***** Raw data

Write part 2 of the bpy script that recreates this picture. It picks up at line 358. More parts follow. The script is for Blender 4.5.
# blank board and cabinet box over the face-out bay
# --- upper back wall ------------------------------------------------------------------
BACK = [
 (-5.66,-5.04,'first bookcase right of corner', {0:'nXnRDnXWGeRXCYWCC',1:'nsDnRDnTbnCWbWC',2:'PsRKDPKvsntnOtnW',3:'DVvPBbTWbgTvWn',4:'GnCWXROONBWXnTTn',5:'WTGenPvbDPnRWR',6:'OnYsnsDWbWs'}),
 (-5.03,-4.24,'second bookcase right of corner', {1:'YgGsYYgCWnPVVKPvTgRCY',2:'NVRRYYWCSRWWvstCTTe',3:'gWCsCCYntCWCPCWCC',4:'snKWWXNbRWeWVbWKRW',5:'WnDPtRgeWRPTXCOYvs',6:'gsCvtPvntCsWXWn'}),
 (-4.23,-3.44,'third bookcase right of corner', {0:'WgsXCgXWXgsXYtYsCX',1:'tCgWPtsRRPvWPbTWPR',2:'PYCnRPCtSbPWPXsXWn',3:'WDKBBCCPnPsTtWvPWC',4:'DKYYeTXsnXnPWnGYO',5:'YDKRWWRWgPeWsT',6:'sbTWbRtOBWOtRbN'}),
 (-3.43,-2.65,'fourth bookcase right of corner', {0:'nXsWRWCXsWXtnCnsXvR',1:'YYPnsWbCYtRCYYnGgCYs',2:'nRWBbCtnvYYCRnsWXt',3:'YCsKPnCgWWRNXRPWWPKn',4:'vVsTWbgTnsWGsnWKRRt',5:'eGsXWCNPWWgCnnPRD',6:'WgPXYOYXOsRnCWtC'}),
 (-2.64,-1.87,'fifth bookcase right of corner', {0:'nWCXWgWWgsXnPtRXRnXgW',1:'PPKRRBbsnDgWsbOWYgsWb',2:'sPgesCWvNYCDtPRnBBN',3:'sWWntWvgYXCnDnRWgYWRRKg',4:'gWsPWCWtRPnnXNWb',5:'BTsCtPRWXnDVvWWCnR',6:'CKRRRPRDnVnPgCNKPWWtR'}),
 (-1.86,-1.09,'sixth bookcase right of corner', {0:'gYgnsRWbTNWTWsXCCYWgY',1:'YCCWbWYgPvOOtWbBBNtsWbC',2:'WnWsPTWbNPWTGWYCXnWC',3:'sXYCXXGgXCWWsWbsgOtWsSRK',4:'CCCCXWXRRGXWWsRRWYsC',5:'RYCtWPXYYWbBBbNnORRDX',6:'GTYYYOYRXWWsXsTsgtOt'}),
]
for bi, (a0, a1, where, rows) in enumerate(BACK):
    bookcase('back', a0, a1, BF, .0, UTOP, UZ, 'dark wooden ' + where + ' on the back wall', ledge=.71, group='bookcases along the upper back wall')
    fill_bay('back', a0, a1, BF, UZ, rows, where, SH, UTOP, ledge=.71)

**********

What you have to do >> Write every line of the material above again, exactly.

Answer >>
Write part 2 of the bpy script that recreates this picture. It picks up at line 358. More parts follow. The script is for Blender 4.5.
# blank board and cabinet box over the face-out bay
# --- upper back wall ------------------------------------------------------------------
BACK = [
 (-5.66,-5.04,'first bookcase right of corner', {0:'nXnRDnXWGeRXCYWCC',1:'nsDnRDnTbnCWbWC',2:'PsRKDPKvsntnOtnW',3:'DVvPBbTWbgTvWn',4:'GnCWXROONBWXnTTn',5:'WTGenPvbDPnRWR',6:'OnYsnsDWbWs'}),
 (-5.03,-4.24,'second bookcase right of corner', {1:'YgGsYYgCWnPVVKPvTgRCY',2:'NVRRYYWCSRWWvstCTTe',3:'gWCsCCYntCWCPCWCC',4:'snKWWXNbRWeWVbWKRW',5:'WnDPtRgeWRPTXCOYvs',6:'gsCvtPvntCsWXWn'}),
 (-4.23,-3.44,'third bookcase right of corner', {0:'WgsXCgXWXgsXYtYsCX',1:'tCgWPtsRRPvWPbTWPR',2:'PYCnRPCtSbPWPXsXWn',3:'WDKBBCCPnPsTtWvPWC',4:'DKYYeTXsnXnPWnGYO',5:'YDKRWWRWgPeWsT',6:'sbTWbRtOBWOtRbN'}),
 (-3.43,-2.65,'fourth bookcase right of corner', {0:'nXsWRWCXsWXtnCnsXvR',1:'YYPnsWbCYtRCYYnGgCYs',2:'nRWBbCtnvYYCRnsWXt',3:'YCsKPnCgWWRNXRPWWPKn',4:'vVsTWbgTnsWGsnWKRRt',5:'eGsXWCNPWWgCnnPRD',6:'WgPXYOYXOsRnCWtC'}),
 (-2.64,-1.87,'fifth bookcase right of corner', {0:'nWCXWgWWgsXnPtRXRnXgW',1:'PPKRRBbsnDgWsbOWYgsWb',2:'sPgesCWvNYCDtPRnBBN',3:'sWWntWvgYXCnDnRWgYWRRKg',4:'gWsPWCWtRPnnXNWb',5:'BTsCtPRWXnDVvWWCnR',6:'CKRRRPRDnVnPgCNKPWWtR'}),
 (-1.86,-1.09,'sixth bookcase right of corner', {0:'gYgnsRWbTNWTWsXCCYWgY',1:'YCCWbWYgPvOOtWbBBNtsWbC',2:'WnWsPTWbNPWTGWYCXnWC',3:'sXYCXXGgXCWWsWbsgOtWsSRK',4:'CCCCXWXRRGXWWsRRWYsC',5:'RYCtWPXYYWbBBbNnORRDX',6:'GTYYYOYRXWWsXsTsgtOt'}),
]
for bi, (a0, a1, where, rows) in enumerate(BACK):
    bookcase('back', a0, a1, BF, .0, UTOP, UZ, 'dark wooden ' + where + ' on the back wall', ledge=.71, group='bookcases along the upper back wall')
    fill_bay('back', a0, a1, BF, UZ, rows, where, SH, UTOP, ledge=.71)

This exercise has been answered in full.